• GIVEN EXERCISE: Reproduce the opening lines of the records exactly, up to and including the line in which "COL = SC.collection" occurs.

• GIVEN DATA:
^^^^^^^^
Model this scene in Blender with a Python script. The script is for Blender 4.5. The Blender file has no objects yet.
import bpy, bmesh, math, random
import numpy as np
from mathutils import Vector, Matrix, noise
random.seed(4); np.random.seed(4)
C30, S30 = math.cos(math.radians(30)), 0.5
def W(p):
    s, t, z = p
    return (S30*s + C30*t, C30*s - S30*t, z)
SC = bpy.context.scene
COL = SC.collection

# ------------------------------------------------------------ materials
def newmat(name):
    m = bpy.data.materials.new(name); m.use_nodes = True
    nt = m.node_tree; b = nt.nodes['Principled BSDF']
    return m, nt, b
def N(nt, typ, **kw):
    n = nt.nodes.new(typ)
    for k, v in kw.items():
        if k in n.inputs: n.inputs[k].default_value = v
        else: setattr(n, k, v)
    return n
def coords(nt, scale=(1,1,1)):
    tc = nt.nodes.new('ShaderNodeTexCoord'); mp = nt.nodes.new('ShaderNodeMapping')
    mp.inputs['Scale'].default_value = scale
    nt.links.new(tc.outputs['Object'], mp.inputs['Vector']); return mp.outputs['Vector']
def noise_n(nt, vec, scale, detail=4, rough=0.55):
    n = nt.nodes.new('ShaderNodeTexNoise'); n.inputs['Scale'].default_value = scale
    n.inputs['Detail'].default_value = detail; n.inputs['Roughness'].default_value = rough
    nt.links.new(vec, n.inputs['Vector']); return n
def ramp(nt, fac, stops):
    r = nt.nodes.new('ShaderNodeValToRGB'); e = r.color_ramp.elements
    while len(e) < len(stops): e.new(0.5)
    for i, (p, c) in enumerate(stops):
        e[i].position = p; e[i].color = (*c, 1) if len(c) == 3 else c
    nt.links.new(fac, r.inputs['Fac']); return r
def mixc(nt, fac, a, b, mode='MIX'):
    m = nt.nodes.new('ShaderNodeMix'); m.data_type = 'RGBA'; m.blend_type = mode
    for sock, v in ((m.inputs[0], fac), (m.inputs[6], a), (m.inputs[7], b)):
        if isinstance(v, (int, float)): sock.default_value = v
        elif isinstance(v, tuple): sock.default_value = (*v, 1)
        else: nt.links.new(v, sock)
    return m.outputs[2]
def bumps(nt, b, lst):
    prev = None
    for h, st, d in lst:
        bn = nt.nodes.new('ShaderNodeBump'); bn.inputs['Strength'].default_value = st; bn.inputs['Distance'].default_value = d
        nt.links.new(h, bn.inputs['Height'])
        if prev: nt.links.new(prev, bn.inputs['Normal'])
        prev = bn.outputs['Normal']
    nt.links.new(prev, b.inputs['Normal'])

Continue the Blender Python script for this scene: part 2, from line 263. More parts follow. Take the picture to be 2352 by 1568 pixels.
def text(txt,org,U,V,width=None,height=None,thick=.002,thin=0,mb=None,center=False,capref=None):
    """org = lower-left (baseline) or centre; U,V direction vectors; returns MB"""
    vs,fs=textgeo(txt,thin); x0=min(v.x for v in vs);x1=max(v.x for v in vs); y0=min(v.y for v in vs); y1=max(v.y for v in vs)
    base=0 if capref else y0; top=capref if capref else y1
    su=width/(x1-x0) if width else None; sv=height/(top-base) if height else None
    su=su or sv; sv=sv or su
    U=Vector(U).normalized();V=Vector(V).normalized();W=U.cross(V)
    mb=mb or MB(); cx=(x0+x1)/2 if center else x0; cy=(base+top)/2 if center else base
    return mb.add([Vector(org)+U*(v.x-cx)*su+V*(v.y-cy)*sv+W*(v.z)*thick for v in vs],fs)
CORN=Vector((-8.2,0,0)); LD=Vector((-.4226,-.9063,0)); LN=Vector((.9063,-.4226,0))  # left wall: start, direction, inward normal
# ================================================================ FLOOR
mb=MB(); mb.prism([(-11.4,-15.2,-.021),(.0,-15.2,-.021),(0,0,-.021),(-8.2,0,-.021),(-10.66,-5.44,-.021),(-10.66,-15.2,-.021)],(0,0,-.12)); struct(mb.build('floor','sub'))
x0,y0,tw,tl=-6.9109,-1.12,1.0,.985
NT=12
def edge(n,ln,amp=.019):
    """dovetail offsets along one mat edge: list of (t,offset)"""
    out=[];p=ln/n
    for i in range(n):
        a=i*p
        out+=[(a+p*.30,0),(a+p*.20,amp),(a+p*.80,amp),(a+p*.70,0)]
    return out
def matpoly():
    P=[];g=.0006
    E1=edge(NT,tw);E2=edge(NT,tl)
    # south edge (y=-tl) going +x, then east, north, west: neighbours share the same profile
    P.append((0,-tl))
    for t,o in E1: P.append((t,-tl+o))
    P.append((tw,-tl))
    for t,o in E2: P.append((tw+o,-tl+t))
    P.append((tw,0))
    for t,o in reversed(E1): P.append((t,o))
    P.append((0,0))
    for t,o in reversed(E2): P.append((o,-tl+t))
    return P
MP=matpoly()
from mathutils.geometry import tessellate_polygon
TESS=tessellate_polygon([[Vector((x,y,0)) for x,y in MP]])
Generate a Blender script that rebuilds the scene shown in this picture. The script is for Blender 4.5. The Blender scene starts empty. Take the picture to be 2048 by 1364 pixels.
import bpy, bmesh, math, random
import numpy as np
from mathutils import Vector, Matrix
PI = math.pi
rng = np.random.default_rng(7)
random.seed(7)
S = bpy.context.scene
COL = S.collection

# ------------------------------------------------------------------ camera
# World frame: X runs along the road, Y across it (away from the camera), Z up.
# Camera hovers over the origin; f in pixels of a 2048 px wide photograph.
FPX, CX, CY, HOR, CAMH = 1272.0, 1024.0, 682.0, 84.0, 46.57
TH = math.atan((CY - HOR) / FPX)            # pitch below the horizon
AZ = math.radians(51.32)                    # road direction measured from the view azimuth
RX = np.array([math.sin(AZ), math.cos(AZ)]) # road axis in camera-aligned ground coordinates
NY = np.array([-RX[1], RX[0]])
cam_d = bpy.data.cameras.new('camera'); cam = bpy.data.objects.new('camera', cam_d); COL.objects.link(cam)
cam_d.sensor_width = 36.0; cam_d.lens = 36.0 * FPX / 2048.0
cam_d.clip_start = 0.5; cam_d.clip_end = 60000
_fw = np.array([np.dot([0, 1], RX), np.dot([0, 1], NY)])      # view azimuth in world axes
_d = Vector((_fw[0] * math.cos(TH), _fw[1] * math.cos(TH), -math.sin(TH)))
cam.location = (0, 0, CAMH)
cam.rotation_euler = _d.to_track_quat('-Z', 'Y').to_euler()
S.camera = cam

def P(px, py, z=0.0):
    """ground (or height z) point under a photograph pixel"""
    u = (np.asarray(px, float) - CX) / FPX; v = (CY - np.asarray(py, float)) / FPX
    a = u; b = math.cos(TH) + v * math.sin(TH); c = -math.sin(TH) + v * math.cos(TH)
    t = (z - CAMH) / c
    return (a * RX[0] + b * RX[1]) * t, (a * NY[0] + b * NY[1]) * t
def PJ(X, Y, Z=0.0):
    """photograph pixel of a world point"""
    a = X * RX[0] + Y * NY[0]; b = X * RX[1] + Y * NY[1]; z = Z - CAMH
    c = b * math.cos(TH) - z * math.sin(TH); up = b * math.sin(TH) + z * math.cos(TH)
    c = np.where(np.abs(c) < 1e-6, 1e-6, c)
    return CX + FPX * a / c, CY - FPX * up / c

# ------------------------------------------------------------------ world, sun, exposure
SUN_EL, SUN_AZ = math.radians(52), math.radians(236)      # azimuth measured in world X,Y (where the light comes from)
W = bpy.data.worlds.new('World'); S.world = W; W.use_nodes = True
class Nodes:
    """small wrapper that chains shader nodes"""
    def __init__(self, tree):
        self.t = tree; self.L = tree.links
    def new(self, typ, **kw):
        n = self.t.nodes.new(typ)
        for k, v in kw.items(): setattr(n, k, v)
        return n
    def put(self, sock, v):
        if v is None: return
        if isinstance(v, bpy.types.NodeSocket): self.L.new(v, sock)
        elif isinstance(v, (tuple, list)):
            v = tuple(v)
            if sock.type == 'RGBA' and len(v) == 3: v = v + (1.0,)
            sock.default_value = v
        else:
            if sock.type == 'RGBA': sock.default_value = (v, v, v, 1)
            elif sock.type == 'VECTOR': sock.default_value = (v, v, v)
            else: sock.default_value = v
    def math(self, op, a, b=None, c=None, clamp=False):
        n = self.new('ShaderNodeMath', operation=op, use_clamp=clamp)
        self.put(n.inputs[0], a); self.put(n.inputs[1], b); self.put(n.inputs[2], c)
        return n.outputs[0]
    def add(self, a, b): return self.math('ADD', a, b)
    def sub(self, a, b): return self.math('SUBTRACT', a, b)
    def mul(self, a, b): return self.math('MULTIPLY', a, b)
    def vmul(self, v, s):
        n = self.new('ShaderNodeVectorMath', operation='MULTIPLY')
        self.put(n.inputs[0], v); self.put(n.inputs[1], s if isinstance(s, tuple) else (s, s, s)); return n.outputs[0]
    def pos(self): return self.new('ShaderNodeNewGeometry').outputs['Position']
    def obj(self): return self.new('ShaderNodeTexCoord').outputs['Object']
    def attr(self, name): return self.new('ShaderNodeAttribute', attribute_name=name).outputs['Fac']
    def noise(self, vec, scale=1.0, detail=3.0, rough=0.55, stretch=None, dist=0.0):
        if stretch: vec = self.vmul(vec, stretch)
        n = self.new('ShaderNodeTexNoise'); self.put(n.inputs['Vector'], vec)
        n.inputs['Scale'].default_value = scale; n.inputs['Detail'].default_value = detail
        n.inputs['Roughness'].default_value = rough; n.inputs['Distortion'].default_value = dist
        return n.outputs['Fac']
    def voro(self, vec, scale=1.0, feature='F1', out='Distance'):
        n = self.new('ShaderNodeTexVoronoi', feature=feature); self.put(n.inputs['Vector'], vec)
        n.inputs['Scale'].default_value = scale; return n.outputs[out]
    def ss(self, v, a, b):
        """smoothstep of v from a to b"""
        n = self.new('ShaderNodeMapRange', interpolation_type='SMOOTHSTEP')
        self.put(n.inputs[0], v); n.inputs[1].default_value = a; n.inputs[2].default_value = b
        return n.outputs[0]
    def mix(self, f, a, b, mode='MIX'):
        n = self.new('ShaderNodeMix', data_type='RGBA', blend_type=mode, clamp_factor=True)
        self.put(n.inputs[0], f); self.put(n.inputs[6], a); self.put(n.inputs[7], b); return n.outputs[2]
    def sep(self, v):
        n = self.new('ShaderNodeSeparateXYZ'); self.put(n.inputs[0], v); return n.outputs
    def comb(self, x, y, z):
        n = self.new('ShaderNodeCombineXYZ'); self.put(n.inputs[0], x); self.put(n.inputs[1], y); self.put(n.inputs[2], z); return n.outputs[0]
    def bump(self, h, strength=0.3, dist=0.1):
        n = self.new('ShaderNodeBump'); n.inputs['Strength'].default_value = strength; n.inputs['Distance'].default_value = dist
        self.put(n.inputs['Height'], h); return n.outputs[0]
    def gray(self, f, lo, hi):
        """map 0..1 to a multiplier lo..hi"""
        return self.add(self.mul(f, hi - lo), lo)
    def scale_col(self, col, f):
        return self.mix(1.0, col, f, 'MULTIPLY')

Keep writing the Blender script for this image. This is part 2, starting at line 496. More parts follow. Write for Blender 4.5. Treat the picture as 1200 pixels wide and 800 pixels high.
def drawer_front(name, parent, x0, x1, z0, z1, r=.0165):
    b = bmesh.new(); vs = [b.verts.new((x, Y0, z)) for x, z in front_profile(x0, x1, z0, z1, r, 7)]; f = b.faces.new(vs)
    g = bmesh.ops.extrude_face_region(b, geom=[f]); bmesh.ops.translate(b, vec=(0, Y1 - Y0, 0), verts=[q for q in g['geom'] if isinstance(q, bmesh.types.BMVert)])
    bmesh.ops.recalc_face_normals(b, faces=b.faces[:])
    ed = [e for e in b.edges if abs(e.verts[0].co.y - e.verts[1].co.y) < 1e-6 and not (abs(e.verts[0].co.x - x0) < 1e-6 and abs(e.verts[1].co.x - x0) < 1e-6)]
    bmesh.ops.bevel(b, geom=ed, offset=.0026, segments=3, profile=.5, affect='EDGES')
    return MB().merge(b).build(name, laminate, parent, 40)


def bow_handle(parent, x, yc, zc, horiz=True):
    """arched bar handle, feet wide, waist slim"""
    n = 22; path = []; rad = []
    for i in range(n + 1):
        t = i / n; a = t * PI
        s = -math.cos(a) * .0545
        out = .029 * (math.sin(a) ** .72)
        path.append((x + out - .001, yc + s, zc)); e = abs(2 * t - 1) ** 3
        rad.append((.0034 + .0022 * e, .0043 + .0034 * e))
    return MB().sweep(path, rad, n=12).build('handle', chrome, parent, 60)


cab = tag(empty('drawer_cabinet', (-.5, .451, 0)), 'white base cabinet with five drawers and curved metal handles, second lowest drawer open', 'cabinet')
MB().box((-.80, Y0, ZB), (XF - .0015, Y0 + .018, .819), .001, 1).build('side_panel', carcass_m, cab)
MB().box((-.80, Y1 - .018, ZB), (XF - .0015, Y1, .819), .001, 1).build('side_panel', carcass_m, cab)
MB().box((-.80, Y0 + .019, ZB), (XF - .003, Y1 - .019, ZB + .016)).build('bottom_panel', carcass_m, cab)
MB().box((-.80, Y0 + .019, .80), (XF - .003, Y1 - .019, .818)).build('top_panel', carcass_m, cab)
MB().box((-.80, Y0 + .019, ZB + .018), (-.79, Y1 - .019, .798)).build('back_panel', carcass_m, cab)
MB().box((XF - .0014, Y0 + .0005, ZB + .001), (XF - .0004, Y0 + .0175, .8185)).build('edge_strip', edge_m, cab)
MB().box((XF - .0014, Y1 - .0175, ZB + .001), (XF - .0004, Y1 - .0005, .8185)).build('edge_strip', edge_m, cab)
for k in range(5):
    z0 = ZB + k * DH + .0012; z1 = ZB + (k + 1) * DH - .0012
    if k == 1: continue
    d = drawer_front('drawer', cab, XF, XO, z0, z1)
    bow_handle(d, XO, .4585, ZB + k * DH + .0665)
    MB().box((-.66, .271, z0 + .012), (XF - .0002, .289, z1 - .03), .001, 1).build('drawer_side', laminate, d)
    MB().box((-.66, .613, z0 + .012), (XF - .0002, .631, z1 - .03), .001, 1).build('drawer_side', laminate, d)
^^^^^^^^
• EXERCISE ANSWER:
Model this scene in Blender with a Python script. The script is for Blender 4.5. The Blender file has no objects yet.
import bpy, bmesh, math, random
import numpy as np
from mathutils import Vector, Matrix, noise
random.seed(4); np.random.seed(4)
C30, S30 = math.cos(math.radians(30)), 0.5
def W(p):
    s, t, z = p
    return (S30*s + C30*t, C30*s - S30*t, z)
SC = bpy.context.scene
COL = SC.collection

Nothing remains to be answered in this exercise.